──────── DATA TO USE

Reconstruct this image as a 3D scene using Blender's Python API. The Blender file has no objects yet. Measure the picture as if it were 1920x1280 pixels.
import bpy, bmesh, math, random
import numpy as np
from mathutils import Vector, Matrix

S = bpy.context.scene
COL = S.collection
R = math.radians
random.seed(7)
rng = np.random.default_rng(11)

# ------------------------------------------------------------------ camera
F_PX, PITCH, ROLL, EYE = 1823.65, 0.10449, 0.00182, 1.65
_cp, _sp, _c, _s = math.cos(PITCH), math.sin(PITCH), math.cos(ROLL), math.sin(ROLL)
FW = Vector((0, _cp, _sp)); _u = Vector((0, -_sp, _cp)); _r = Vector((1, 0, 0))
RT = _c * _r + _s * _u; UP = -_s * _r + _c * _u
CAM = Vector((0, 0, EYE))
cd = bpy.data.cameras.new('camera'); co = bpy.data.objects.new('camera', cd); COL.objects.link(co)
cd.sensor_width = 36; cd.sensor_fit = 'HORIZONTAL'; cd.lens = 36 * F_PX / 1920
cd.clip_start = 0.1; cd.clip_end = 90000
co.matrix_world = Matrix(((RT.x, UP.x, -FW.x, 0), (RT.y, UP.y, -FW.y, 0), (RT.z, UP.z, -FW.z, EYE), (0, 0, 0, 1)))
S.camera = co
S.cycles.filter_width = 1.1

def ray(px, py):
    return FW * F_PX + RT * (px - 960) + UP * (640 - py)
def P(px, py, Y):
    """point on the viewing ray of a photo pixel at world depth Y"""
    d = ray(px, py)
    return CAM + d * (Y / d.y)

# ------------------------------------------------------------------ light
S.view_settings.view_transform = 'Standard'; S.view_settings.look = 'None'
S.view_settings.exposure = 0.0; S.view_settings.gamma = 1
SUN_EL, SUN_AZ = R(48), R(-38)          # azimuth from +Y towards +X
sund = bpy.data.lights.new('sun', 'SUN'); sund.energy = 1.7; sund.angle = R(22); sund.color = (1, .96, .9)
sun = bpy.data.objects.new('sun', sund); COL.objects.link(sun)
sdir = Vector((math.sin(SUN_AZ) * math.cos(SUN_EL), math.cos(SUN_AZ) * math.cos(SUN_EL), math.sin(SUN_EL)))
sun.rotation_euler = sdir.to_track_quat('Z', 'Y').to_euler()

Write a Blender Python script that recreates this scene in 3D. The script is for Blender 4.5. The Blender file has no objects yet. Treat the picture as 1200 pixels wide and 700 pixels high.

────────────────

- DO THIS -
Reproduce exactly, please, only the lines from the start of the data above to the line that contains "return CAM + d * (Y / d.y)", with both ends kept.

- FULL RESPONSE -
Reconstruct this image as a 3D scene using Blender's Python API. The Blender file has no objects yet. Measure the picture as if it were 1920x1280 pixels.
import bpy, bmesh, math, random
import numpy as np
from mathutils import Vector, Matrix

S = bpy.context.scene
COL = S.collection
R = math.radians
random.seed(7)
rng = np.random.default_rng(11)

# ------------------------------------------------------------------ camera
F_PX, PITCH, ROLL, EYE = 1823.65, 0.10449, 0.00182, 1.65
_cp, _sp, _c, _s = math.cos(PITCH), math.sin(PITCH), math.cos(ROLL), math.sin(ROLL)
FW = Vector((0, _cp, _sp)); _u = Vector((0, -_sp, _cp)); _r = Vector((1, 0, 0))
RT = _c * _r + _s * _u; UP = -_s * _r + _c * _u
CAM = Vector((0, 0, EYE))
cd = bpy.data.cameras.new('camera'); co = bpy.data.objects.new('camera', cd); COL.objects.link(co)
cd.sensor_width = 36; cd.sensor_fit = 'HORIZONTAL'; cd.lens = 36 * F_PX / 1920
cd.clip_start = 0.1; cd.clip_end = 90000
co.matrix_world = Matrix(((RT.x, UP.x, -FW.x, 0), (RT.y, UP.y, -FW.y, 0), (RT.z, UP.z, -FW.z, EYE), (0, 0, 0, 1)))
S.camera = co
S.cycles.filter_width = 1.1

def ray(px, py):
    return FW * F_PX + RT * (px - 960) + UP * (640 - py)
def P(px, py, Y):
    """point on the viewing ray of a photo pixel at world depth Y"""
    d = ray(px, py)
    return CAM + d * (Y / d.y)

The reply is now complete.